# [Exercise requirements]
Using the data that follows, return exactly the lines from the one that contains "box('baseboard_side_room', (-3.2, XT" through the one that contains "obj('trim_2', bm, M_THR, kind='structure')", ends included.

# [Supplied material]
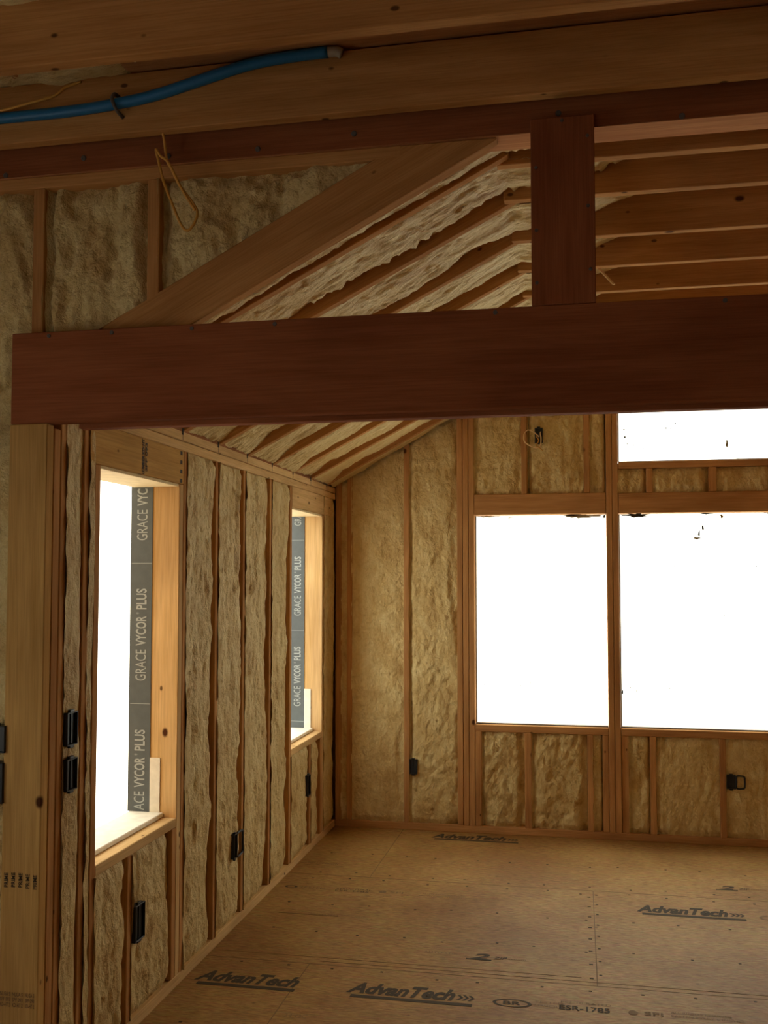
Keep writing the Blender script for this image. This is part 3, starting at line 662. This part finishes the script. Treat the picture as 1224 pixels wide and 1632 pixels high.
def lbox(y0, y1, z0, z1, lb, **k): # left wall: mirrored so that axes stay right-handed
    return ebox((0.0, y1, z0), (0, -1, 0) if False else (0, 1, 0), NX, y1-y0, z1-z0, lb, **k)
def on_left(y0, y1, z0, z1, lb, **k): return ebox((0.0, y0, z0), (0, 1, 0), (1, 0, 0), y1-y0, z1-z0, lb, **k)
def on_back(x0, x1, z0, z1, lb, y=D, **k): return ebox((x0, y, z0), (1, 0, 0), (0, -1, 0), x1-x0, z1-z0, lb, **k)
on_left(2.882, 2.948, 1.108, 1.214, 'upper black box of the stacked pair right of the stamped pine board')
on_left(2.884, 2.950, 0.965, 1.066, 'lower black box of the stacked pair right of the stamped pine board')
on_back(-0.185, -0.120, 1.108, 1.19, 'upper black box cut by the left photo edge beside the stamped pine board', y=2.752)
on_back(-0.190, -0.124, 0.955, 1.078, 'lower black box cut by the left photo edge beside the stamped pine board', y=2.752)
on_left(3.392, 3.472, 0.315, 0.445, 'black box low in the foam below the large left window')
on_left(4.440, 4.476, 0.325, 0.440, 'black box with an open bracket low on the left wall between the windows', ring=0.090)
on_left(5.710, 5.770, 0.345, 0.467, 'narrow black box low on the left wall below the small window')
on_back(0.504, 0.556, 0.362, 0.458, 'black box on the lone stud between the tall foam bays of the back wall')
on_back(2.487, 2.540, 0.347, 0.432, 'black box with sideways open bracket below the right covered window', ring=0.058)
hb2 = on_back(1.333, 1.384, 2.520, 2.618, 'black box high on the back wall with a coil of cable hanging out')
cc = tag(tube('coiled_cable', [(1.362, D-0.012, 2.56), (1.33, D-0.04, 2.585), (1.295, D-0.05, 2.60), (1.268, D-0.045, 2.575), (1.268, D-0.045, 2.53), (1.30, D-0.05, 2.50), (1.345, D-0.045, 2.485), (1.37, D-0.04, 2.50), (1.375, D-0.04, 2.545), (1.37, D-0.03, 2.575), (1.372, D-0.02, 2.59)], 0.004, 'cablew'), 'loop of pale cable hanging from the high black box on the back wall', 'cable')
tube('cable_end', [(1.345, D-0.03, 2.56), (1.36, D-0.045, 2.53), (1.345, D-0.045, 2.50), (1.37, D-0.05, 2.478), (1.385, D-0.04, 2.465)], 0.0035, 'cable', cc)

# ------------------------------------------------------------------ conduit and hanging cable
bc = tag(empty('blue_conduit', (0.4, 2.69, 3.07)), 'blue plastic conduit running along the face of the knotty second near joist', 'conduit')
CP = [(-0.75, 2.692, 3.06), (-0.35, 2.692, 3.067), (-0.144, 2.692, 3.068), (0.07, 2.692, 3.068), (0.244, 2.692, 3.077), (0.376, 2.692, 3.093), (0.535, 2.692, 3.128), (0.672, 2.692, 3.156), (0.80, 2.692, 3.166), (0.905, 2.692, 3.168)]
tube('conduit_tube', CP, 0.0165, 'blue', bc)
tube('conduit_strap', [(0.243, 2.712, 3.108), (0.24, 2.685, 3.104), (0.240, 2.672, 3.08), (0.252, 2.678, 3.05), (0.257, 2.71, 3.042)], 0.0055, 'steel', bc)
tube('conduit_end', [(0.90, 2.692, 3.168), (0.93, 2.692, 3.166), (0.945, 2.695, 3.160)], 0.0145, 'fiber', bc)
hc = tag(tube('hanging_cable', [(0.372, 2.72, 3.03), (0.376, 2.742, 2.985), (0.381, 2.755, 2.92), (0.40, 2.75, 2.885), (0.43, 2.74, 2.83), (0.475, 2.735, 2.77), (0.492, 2.73, 2.735), (0.482, 2.725, 2.70),
    (0.462, 2.725, 2.683), (0.440, 2.73, 2.705), (0.412, 2.735, 2.765), (0.380, 2.74, 2.84), (0.357, 2.745, 2.92), (0.350, 2.745, 2.95), (0.368, 2.74, 2.925), (0.395, 2.738, 2.90), (0.44, 2.732, 2.815), (0.485, 2.728, 2.745)], 0.0042, 'cable'),
    'yellow cable hanging in a folded loop in front of the lumpy foam', 'cable')
hc2 = tag(tube('loose_cable', [(-0.35, 2.66, 3.05), (-0.144, 2.668, 3.078), (-0.06, 2.672, 3.092), (0.035, 2.69, 3.121), (0.07, 2.70, 3.15), (0.12, 2.705, 3.165)], 0.004, 'cable'), 'thin tan cable crossing the blue conduit at the upper left', 'cable')
for k, (x, z) in enumerate(((0.13, 3.13), (0.15, 3.09), (0.60, 3.145), (0.70, 3.16))):
    pass
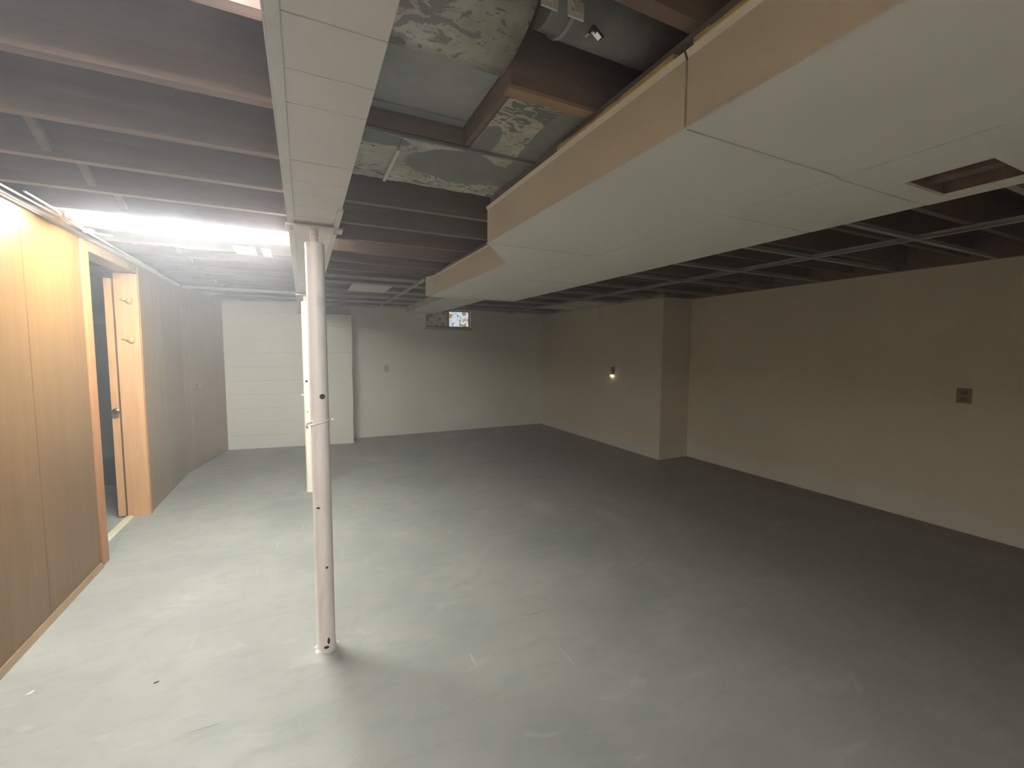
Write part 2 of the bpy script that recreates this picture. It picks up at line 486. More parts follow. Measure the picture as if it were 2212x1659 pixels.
# angled far run of panelling with a flush door hinged at its far end
def ang(t, off=0.0):
    a = Vector((XL, 6.18, 0)); b = Vector((-1.02, 7.376, 0))
    d = (b - a).normalized(); n = Vector((d.y, -d.x, 0))
    return a + (b - a) * t + n * off
def angled(name, t0, t1, o0, o1, z0, z1, mat, parent, bev=0.001):
    bm = bmesh.new()
    p = [ang(t0, o1), ang(t1, o1), ang(t1, o0), ang(t0, o0)]
    prism(bm, [(q.x, q.y) for q in p][::-1], z0, z1)
    return obj(name, bm, mat, parent)
wl3 = angled('wall_left_angled', 0.0, 1.0, -0.10, -0.008, 0, 2.19, M_INNER, None); wl3['kind'] = 'structure'
angled('wall_panel', 0.0, 0.13, -0.008, 0.0, 0, 2.19, M_PANEL2, wl3)
angled('wall_panel', 0.132, 0.90, -0.008, 0.0, 2.06, 2.19, M_PANEL2, wl3)
angled('wall_panel', 0.902, 1.0, -0.008, 0.0, 0, 2.19, M_PANEL2, wl3)
d2 = tagp(thing('door_2', None, None, tuple(ang(0.5, 0.0))), kind='structure')
angled('door_leaf', 0.134, 0.898, -0.006, 0.003, 0.012, 2.056, M_PANEL2, d2)
p0 = ang(0.19, 0.003); nn = (ang(0.19, 1.0) - ang(0.19, 0.0))
bm = bmesh.new()
P = [p0 + nn * s + Vector((0, 0, 1.02)) for s in (0, 0.004, 0.006, 0.035, 0.045, 0.06, 0.068)]
tube(bm, P, [0.028, 0.028, 0.011, 0.011, 0.022, 0.026, 0.012], 14)
obj('door_knob', bm, M_CHROME, d2, smooth=True, label='satin metal knob')
for z in (1.84, 1.02, 0.26):
    q0 = ang(0.902, 0.004) + Vector((0, 0, z))
    bm = bmesh.new(); tube(bm, [q0 - Vector((0, 0, 0.045)), q0 + Vector((0, 0, 0.045))], 0.007, 8)
    e = (ang(0.902) - ang(0.88)).normalized() * 0.025
    obj('hinge', bm, M_CHROME, d2, label='bright metal hinge')

# side room behind the doorway
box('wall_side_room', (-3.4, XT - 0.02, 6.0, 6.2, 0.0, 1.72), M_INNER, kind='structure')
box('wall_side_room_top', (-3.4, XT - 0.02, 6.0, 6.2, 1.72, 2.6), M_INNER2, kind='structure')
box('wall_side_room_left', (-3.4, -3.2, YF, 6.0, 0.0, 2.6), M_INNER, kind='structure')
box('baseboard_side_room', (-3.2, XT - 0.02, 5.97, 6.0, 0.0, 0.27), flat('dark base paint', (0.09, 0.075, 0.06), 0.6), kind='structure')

# baseboard along the near left wall, threshold in the doorway
bm = bmesh.new()
hexa(bm, [(XL, YF, 0), (XL + 0.02, YF, 0), (XL + 0.02, 3.70, 0), (XL, 3.70, 0), (XL, YF, 0.03), (XL + 0.008, YF, 0.03), (XL + 0.008, 3.70, 0.03), (XL, 3.70, 0.03)])
obj('baseboard_left', bm, wood_mat('tan shoe moulding', (0.24, 0.16, 0.09), (0.34, 0.24, 0.15), 'y', 3, 0.5), kind='structure')
bm = bmesh.new()
hexa(bm, [(-1.43, 3.83, 0), (-1.37, 3.83, 0), (-1.37, 4.735, 0), (-1.43, 4.735, 0), (-1.42, 3.83, 0.012), (-1.38, 3.83, 0.012), (-1.38, 4.735, 0.012), (-1.42, 4.735, 0.012)])
obj('trim_2', bm, M_THR, kind='structure')

# ------------------------------------------------------------------ ceiling: subfloor boards, joists, bridging
bm = bmesh.new(); bx(bm, -3.4, XR + 0.2, YF - 0.2, YB + 0.3, ZC + 0.02, ZC + 0.1)
ceil = obj('ceiling', bm, M_SUB, kind='structure')
x = -3.3
while x < XR:
    bm = bmesh.new(); bx(bm, x + 0.002, x + 0.238, YF - 0.1, YB, ZC + random.uniform(0, 0.003), ZC + 0.02)
    obj('subfloor_board', bm, M_SUB, ceil)
    x += 0.24
JY = [0.775 + 0.4 * k for k in range(-6, 17)]
JT = 0.019
for k, y in enumerate(JY):
    spans = [(-3.3, 0.06), (0.06, XR)]
    if abs(y - 1.175) < 0.01: spans = [(-3.3, 0.19), (0.55, XR)]
    for s, (a, b) in enumerate(spans):
        o_ = JT * 0.0
        bm = bmesh.new(); bx(bm, a + 0.001, b, y - JT, y + JT, ZJ, ZC)
        obj('joist', bm, M_JOISTL if (abs(y - 3.575) < 0.01 and s == 0) else M_JOIST, ceil)
# dark wood sill and rim boards closing the joist ends on top of the block walls
box('rim_board', (XR - 0.03, XR - 0.002, YF, 4.27, 2.164, ZC), M_JOIST, ceil)
box('rim_board', (XJ - 0.03, XJ - 0.002, 4.25, YB - 0.04, 2.192, ZC), M_JOIST, ceil)
box('rim_board', (XJ, XR - 0.03, 4.24, 4.27, 2.164, ZC), M_JOIST, ceil)
box('rim_board', (-1.2, XJ - 0.03, YB - 0.03, YB - 0.002, 2.20, ZC), M_JOIST, ceil)
# header beside the duct boot
box('header', (0.552, 0.59, 1.195, 1.555, ZJ, ZC), M_JOIST, ceil)
# crossed wood bridging in every bay at the left and right
for xb in (-0.93, 2.45):
    for y0, y1 in zip(JY, JY[1:]):
        if y1 > 7.2: continue
        if xb < 0 and (abs(y0 - 0.775) < 0.01 or 3.1 < y0 < 3.7): continue
        for sgn, dx in ((1, 0), (-1, 0.045)):
            za, zb = (ZJ + 0.03, ZC - 0.02) if sgn > 0 else (ZC - 0.02, ZJ + 0.03)
            X0 = xb + dx
            bm = bmesh.new()
            hexa(bm, [(X0, y0 + JT, za - 0.012), (X0 + 0.03, y0 + JT, za - 0.012), (X0 + 0.03, y1 - JT, zb - 0.012), (X0, y1 - JT, zb - 0.012),
                      (X0, y0 + JT, za + 0.012), (X0 + 0.03, y0 + JT, za + 0.012), (X0 + 0.03, y1 - JT, zb + 0.012), (X0, y1 - JT, zb + 0.012)])
            obj('bridging_strut', bm, M_JOIST, ceil)

# ------------------------------------------------------------------ window
wn = tagp(thing('window_1', None, None, ((WX0 + WX1) / 2, YB + 0.05, WZ0)), kind='structure')
bm = bmesh.new()
fy0, fy1 = YB + 0.05, YB + 0.08
fw = 0.022
for q in ((WX0, WX0 + fw, WZ0, WZ1), (WX1 - fw, WX1, WZ0, WZ1), (WX0 + fw, WX1 - fw, WZ0, WZ0 + fw), (WX0 + fw, WX1 - fw, WZ1 - fw, WZ1)):
    bx(bm, q[0], q[1], fy0, fy1, q[2], q[3])
obj('window_frame', bm, M_WINF, wn)
xm = 2.37
box('mullion', (xm - 0.012, xm + 0.012, fy0 - 0.006, fy1, WZ0 + fw, WZ1 - fw), M_WINF, wn)
def pane(x0, x1, mat, lab):
    bm = bmesh.new()
    n = 24
    vv = []
    for i in range(n + 1):
        t = i / n; xx = x0 + (x1 - x0) * t; yy = fy0 + 0.016 + 0.003 * math.sin(t * 30)
        vv.append((bm.verts.new((xx, yy, WZ0 + fw)), bm.verts.new((xx, yy, WZ1 - fw))))
    for a, b in zip(vv, vv[1:]): bm.faces.new((a[0], b[0], b[1], a[1]))
    o = obj('curtain_pane', bm, mat, wn, label=lab, smooth=True)
    md = o.modifiers.new('thick', 'SOLIDIFY'); md.thickness = 0.003
pane(WX0 + fw, xm - 0.012, curtain_mat(0.012), 'dim pane covered by floral film')
pane(xm + 0.012, WX1 - fw, curtain_mat(0.17), 'bright pane covered by floral film')
bm = bmesh.new()
hexa(bm, [(WX0 - 0.03, YB - 0.012, WZ0 - 0.045), (WX1 + 0.04, YB - 0.012, WZ0 - 0.045), (WX1 + 0.04, YB + 0.06, WZ0 - 0.03), (WX0 - 0.03, YB + 0.06, WZ0 - 0.03),
          (WX0 - 0.01, YB - 0.008, WZ0 - 0.0), (WX1 + 0.01, YB - 0.008, WZ0 - 0.0), (WX1 + 0.01, YB + 0.06, WZ0 + 0.002), (WX0 - 0.01, YB + 0.06, WZ0 + 0.002)])
obj('window_sill', bm, M_SILL, wn)

# ------------------------------------------------------------------ steel beam clad in boards
BX0, BX1 = -0.04, 0.16
beam = thing('support_beam', 'long boxed ceiling beam clad in short cross boards, carried by both posts', 'beam', (0.06, 2.8, 2.02))
box('beam_core', (BX0 + 0.004, BX1 - 0.004, YF + 0.01, 7.24, 2.034, ZJ - 0.001), M_STEEL, beam)
cuts = [YF + 0.01]
while cuts[-1] < 0.6: cuts.append(cuts[-1] + random.uniform(0.12, 0.2))
cuts = [c for c in cuts if c < 0.74] + [0.867, 1.03, 1.165, 1.377, 1.499, 1.666, 1.792, 1.945]
while cuts[-1] < 7.05: cuts.append(cuts[-1] + random.uniform(0.13, 0.24))
cuts.append(7.24)
for a, b in zip(cuts, cuts[1:]):
    zz = random.uniform(0, 0.0022)
    box('cladding_board', (BX0 + 0.022, BX1, a + 0.0012, b - 0.0012, 2.02 + zz, 2.034), M_STEEL, beam, bev=0.0015)
box('edge_strip', (BX0 - 0.002, BX0 + 0.022, YF + 0.01, 7.2, 2.013, 2.034), M_STRIP, beam, bev=0.002, label='pale metal edge strip')
box('edge_strip', (BX0 - 0.006, BX0 - 0.002, YF + 0.01, 7.2, 2.013, 2.06), M_STRIP, beam)
box('edge_strip', (0.142, 0.164, 1.915, 4.9, 2.008, 2.02), M_STRIP, beam, bev=0.001, label='short pale metal strip')

# ------------------------------------------------------------------ posts
def post(px, py, r, mat, label, near):
    t = thing('jack_post', label, 'post', (px, py, 0))
    bm = bmesh.new()
    lathe(bm, [(r + 0.004, 0.0), (r + 0.004, 0.006), (r, 0.012), (r, 1.935), (r - 0.005, 1.94)], (px, py), 32)
    obj('post_tube', bm, mat, t, smooth=True)
    bm = bmesh.new()
    prof = [(0.017, 1.90)]
    z = 1.94
    while z < 1.992:
        prof += [(0.0185, z), (0.016, z + 0.003)]; z += 0.006
    prof += [(0.0185, 1.998)]
    lathe(bm, prof, (px, py), 20)
    obj('jack_screw', bm, mat, t, smooth=True)
    bm = bmesh.new(); bx(bm, -0.052, 0.182, py - 0.045, py + 0.035, 1.998, 2.0075, bev=0.002)
    pl = obj('top_plate', bm, M_STRIP, t)
    for (hx, hy) in ((0.15, -0.03), (0.15, 0.02), (-0.03, -0.03), (-0.03, 0.02)):
        bm = bmesh.new(); tube(bm, [(hx, py + hy, 1.998), (hx, py + hy, 1.992)], 0.007, 6)
        obj('bolt', bm, M_GRID, pl)
    return t
P1 = (0.062, 2.212)
t = post(P1[0], P1[1], 0.041, M_POST, 'near pinkish white steel jack post with chipped paint and a wire pin', True)
def surf_disc(name, ang_deg, z, rad, rz, mat, parent, ring=False):
    a = math.radians(ang_deg)
    n = Vector((math.cos(a), math.sin(a), 0)); s = Vector((-math.sin(a), math.cos(a), 0))
    c = Vector((P1[0], P1[1], z)) + n * 0.0412
    bm = bmesh.new()
    vs = []
    for k in range(16):
        q = 2 * math.pi * k / 16
        off = s * math.cos(q) * rad
        w = c + off + Vector((0, 0, math.sin(q) * rz))
        w -= n * (off.length ** 2) / (2 * 0.041)
        vs.append(bm.verts.new(w))
    top = [bm.verts.new(v.co + n * 0.0008) for v in vs]
    ctr = bm.verts.new(c + n * 0.0012)
    for k in range(16): bm.faces.new((ctr, top[k], top[(k + 1) % 16]))
    for k in range(16): bm.faces.new((vs[k], vs[(k + 1) % 16], top[(k + 1) % 16], top[k]))
    bm.faces.new(vs[::-1])
    return obj(name, bm, mat, parent)
surf_disc('bolt_hole', -72, 1.237, 0.0125, 0.0125, M_HOLE, t)
surf_disc('bolt_hole', -76, 0.418, 0.006, 0.006, M_HOLE, t)
surf_disc('paint_chip', -118, 0.712, 0.009, 0.005, M_HOLE, t)
surf_disc('paint_chip', -78, 0.052, 0.006, 0.016, M_HOLE, t)
surf_disc('paint_chip', -92, 0.022, 0.012, 0.007, M_HOLE, t)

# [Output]
box('baseboard_side_room', (-3.2, XT - 0.02, 5.97, 6.0, 0.0, 0.27), flat('dark base paint', (0.09, 0.075, 0.06), 0.6), kind='structure')

# baseboard along the near left wall, threshold in the doorway
bm = bmesh.new()
hexa(bm, [(XL, YF, 0), (XL + 0.02, YF, 0), (XL + 0.02, 3.70, 0), (XL, 3.70, 0), (XL, YF, 0.03), (XL + 0.008, YF, 0.03), (XL + 0.008, 3.70, 0.03), (XL, 3.70, 0.03)])
obj('baseboard_left', bm, wood_mat('tan shoe moulding', (0.24, 0.16, 0.09), (0.34, 0.24, 0.15), 'y', 3, 0.5), kind='structure')
bm = bmesh.new()
hexa(bm, [(-1.43, 3.83, 0), (-1.37, 3.83, 0), (-1.37, 4.735, 0), (-1.43, 4.735, 0), (-1.42, 3.83, 0.012), (-1.38, 3.83, 0.012), (-1.38, 4.735, 0.012), (-1.42, 4.735, 0.012)])
obj('trim_2', bm, M_THR, kind='structure')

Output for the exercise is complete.